[THE ADVANCE OF WOMEN]
In the early 'nineties there was a penny weekly paper called Woman, of a mildly "feministic" type, which took for its motto "Forward, but not too fast." There was no reason to suspect its founders of deliberately choosing two adjectives, each of which bore an ambiguous meaning; taken in their literal sense they aptly epitomize the spirit of Feminism in the early years of a phase which began with "emancipation novels" and ended in a resort to physical force. Yet even at the outset the more sober representatives of the movement were being forced into the background to make way for the more strident spokeswomen of the doctrine of equal rights. The prim spinster and the apostles of culture were replaced by the women who were frankly "out" to shock public opinion and flout decorum, who rode bicycles in knickerbockers and wrote "problem" novels. The "New Woman," so constantly referred to in these years, had many variations—athletic, literary, worldly, but was always bent on "self-expression." The fashionable type was caricatured in Dodo; the rebellious daughter was glorified in Grant Allen's story, now only remembered in its title—The Woman who Did. Ibsen was very much in the air, and his remark that the modern daughter felt the need for "a mild kind of Wanderjahr" impelled Punch to discourse on "Rosamund and the Wanderjahr" (a good deal "after" Miss Edgeworth's story of Rosamund and the Purple Jar). His views are non-committal but apparently unsympathetic. On the other hand, he welcomed somewhat prematurely the admission of women to the Fellowship of the Royal Geographical Society, recognized their skill and endurance as Alpine climbers, applauded their adoption of the calling of gardeners, hailed the appearance of a Women's Eight on the Thames—coached, it should be added, by a distinguished member of his staff—and duly chronicled the first inter-'Varsity Women's hockey match in 1894. The first illustration of a woman bicycling in knickerbockers occurs in the same year.
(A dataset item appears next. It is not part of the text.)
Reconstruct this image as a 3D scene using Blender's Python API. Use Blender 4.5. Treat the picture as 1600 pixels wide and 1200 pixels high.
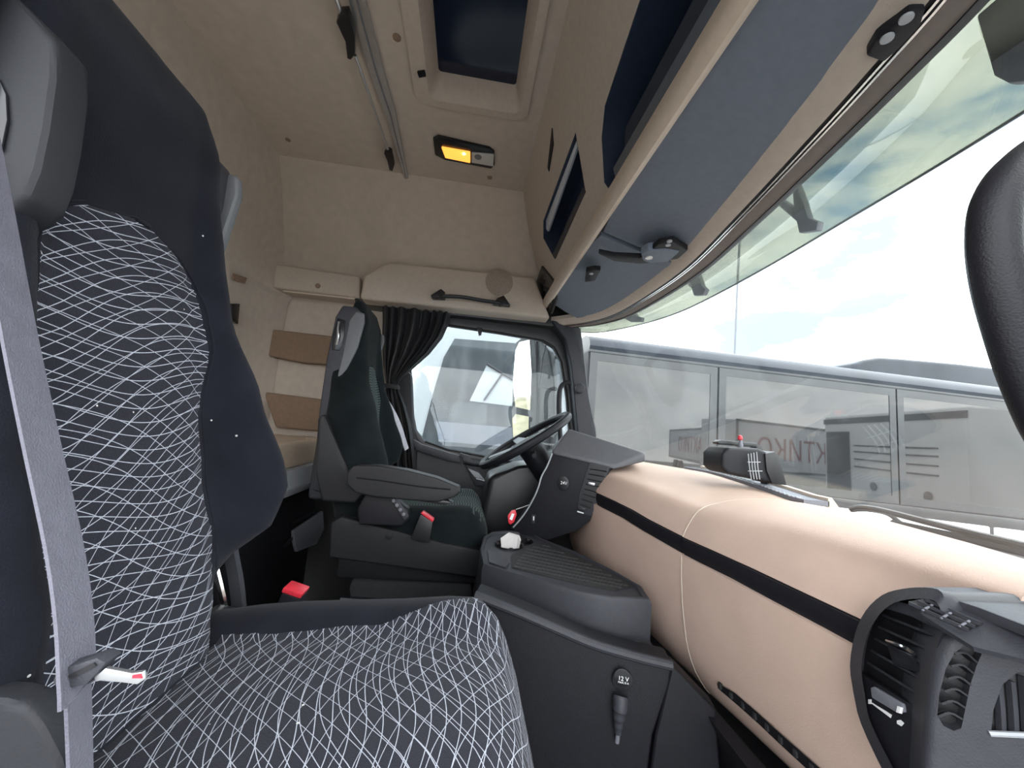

Under the heading "The 'Arden-ing Process," Orlando addresses his companion: "Tired, Rosalind?" and she replies with quite unfeminine brevity: "Pneumatically." No attempt is made to represent the new garb as unbecoming, as in the days of "Bloomerism," but rather the reverse.
THE 'ARDEN-ING PROCESS
Orlando: "Tired, Rosalind?"
Rosalind: "Pneumatically."
Towards the "New Woman" on her intellectual side, Punch was decidedly hostile. One could not find a better expression of his views than in the large illustration, "Donna Quixote," in April, 1894. The central figure, wearing pince-nez and waving a latchkey, is formidable rather than repellent. Around her on the floor lie books by Ibsen, Tolstoi and Mona Caird, and in the decorative border (which embodies her visions) she is seen tilting at the dragon of Decorum, and smiting down the triple Cerberus of Mrs. Grundy, "Mamma" and Chaperon. Du Maurier's "Passionate Female Literary Types" in the same year are unlovely to the verge of hideousness, and the legends are frankly satirical. When "Sarah Grand" declared that Man, morally, was "in his infancy" and that "now Woman holds out a strong hand to the Child-man," and insisted on helping him up by "spanking proper principles into him in the nursery," Punch quoted back at her "Ouida's" statement that "the New Woman was an unmitigated bore," and went on:—
There is a New Woman, and what do you think?
She lives upon nothing but Foolscap and Ink!